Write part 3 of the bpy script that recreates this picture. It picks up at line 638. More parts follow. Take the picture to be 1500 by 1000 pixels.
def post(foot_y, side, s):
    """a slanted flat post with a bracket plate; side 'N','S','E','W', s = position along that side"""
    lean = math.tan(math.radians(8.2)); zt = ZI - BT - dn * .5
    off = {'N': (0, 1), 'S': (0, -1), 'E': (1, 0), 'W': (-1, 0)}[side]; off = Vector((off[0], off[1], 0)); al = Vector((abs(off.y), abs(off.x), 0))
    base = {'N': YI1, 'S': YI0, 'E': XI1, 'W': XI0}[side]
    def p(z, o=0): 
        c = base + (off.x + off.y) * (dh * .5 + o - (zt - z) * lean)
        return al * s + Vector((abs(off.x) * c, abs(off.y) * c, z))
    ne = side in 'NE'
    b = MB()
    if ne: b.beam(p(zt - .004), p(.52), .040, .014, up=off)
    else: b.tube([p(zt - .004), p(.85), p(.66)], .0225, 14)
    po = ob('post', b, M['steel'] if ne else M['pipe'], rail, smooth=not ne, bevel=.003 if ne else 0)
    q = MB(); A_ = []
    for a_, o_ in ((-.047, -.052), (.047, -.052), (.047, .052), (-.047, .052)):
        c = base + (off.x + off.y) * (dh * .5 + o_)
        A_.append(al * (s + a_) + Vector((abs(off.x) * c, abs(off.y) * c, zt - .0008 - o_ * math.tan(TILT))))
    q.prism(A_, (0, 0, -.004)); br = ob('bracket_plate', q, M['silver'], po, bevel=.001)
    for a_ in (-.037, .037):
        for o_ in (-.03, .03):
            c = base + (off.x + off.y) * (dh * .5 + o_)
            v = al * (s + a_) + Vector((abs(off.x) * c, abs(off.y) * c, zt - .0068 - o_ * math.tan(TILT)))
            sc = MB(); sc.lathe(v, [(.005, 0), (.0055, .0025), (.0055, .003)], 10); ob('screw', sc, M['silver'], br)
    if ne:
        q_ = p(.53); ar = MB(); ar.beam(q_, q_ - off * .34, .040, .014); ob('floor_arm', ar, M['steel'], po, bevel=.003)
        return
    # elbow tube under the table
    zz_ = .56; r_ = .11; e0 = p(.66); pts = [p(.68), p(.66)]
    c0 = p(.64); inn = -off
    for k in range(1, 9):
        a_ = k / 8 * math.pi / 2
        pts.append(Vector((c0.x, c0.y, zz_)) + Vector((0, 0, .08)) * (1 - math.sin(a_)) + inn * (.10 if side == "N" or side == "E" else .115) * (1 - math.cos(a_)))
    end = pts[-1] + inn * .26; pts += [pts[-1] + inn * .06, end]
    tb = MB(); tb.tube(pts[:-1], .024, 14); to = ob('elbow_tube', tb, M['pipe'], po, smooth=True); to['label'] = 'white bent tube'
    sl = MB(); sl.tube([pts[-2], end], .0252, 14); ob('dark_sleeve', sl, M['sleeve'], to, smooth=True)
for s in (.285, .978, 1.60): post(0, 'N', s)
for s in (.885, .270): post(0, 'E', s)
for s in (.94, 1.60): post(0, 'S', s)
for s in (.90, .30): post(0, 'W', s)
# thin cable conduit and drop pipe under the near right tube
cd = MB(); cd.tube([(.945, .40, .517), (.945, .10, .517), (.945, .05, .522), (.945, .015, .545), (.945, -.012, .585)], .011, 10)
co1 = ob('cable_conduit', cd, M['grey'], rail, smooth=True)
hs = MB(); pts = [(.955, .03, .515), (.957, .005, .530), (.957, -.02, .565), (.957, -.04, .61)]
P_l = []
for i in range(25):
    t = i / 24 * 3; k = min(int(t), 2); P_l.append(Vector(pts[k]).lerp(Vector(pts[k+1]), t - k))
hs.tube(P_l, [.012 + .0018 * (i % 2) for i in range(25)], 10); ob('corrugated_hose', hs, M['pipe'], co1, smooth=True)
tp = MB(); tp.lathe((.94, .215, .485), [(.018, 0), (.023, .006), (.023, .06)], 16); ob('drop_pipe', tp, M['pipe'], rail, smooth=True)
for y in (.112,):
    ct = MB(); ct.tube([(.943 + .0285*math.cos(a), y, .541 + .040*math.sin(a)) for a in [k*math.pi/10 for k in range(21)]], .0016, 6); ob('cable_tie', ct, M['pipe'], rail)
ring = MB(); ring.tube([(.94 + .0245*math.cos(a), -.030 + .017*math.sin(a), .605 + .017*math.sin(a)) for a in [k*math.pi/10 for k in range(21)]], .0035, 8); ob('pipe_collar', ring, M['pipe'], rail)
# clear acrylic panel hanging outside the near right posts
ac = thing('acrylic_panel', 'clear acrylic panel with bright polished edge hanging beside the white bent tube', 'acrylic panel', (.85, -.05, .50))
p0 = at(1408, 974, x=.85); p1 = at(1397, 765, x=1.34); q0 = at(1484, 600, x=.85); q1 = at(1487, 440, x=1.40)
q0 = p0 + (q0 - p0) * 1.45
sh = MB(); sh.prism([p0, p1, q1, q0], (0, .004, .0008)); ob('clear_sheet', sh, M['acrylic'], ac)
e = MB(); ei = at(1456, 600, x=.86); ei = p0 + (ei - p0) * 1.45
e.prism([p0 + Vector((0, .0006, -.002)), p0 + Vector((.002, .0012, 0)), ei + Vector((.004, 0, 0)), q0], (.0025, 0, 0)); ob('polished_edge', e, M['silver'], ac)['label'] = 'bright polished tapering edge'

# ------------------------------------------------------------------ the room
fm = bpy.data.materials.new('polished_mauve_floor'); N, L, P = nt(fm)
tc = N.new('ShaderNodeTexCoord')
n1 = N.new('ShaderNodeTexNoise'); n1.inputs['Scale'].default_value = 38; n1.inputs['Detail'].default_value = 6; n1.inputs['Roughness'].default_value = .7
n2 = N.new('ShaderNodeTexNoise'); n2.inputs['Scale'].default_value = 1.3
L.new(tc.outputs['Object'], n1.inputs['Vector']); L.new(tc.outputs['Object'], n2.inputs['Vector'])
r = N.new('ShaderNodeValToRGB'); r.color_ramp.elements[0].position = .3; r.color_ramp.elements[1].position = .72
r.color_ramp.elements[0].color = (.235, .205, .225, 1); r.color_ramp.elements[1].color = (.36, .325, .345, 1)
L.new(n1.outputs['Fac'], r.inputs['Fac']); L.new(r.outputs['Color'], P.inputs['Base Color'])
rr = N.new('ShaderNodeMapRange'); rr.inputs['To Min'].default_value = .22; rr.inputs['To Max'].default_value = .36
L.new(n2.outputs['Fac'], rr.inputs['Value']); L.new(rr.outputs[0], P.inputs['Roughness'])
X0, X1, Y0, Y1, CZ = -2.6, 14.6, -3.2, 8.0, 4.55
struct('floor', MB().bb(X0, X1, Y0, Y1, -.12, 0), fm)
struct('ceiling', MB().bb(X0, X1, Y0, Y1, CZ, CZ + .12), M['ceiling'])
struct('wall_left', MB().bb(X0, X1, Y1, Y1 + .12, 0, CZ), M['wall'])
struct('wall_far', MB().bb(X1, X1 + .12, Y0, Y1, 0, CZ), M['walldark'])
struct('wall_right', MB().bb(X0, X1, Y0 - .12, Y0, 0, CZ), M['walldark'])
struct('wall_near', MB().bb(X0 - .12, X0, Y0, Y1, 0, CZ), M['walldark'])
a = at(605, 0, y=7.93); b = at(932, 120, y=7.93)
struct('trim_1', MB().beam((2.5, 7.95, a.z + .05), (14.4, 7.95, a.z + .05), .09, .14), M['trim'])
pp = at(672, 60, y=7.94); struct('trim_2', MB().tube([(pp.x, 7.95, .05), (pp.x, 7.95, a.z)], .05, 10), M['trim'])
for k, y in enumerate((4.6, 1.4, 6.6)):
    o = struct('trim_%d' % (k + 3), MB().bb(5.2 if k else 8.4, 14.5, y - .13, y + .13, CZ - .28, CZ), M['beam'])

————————

## Set problem:
Only lines with the string "that" belong in your answer; copy each one.

## Answer to the problem:
Write part 3 of the bpy script that recreates this picture. It picks up at line 638. More parts follow. Take the picture to be 1500 by 1000 pixels.
    """a slanted flat post with a bracket plate; side 'N','S','E','W', s = position along that side"""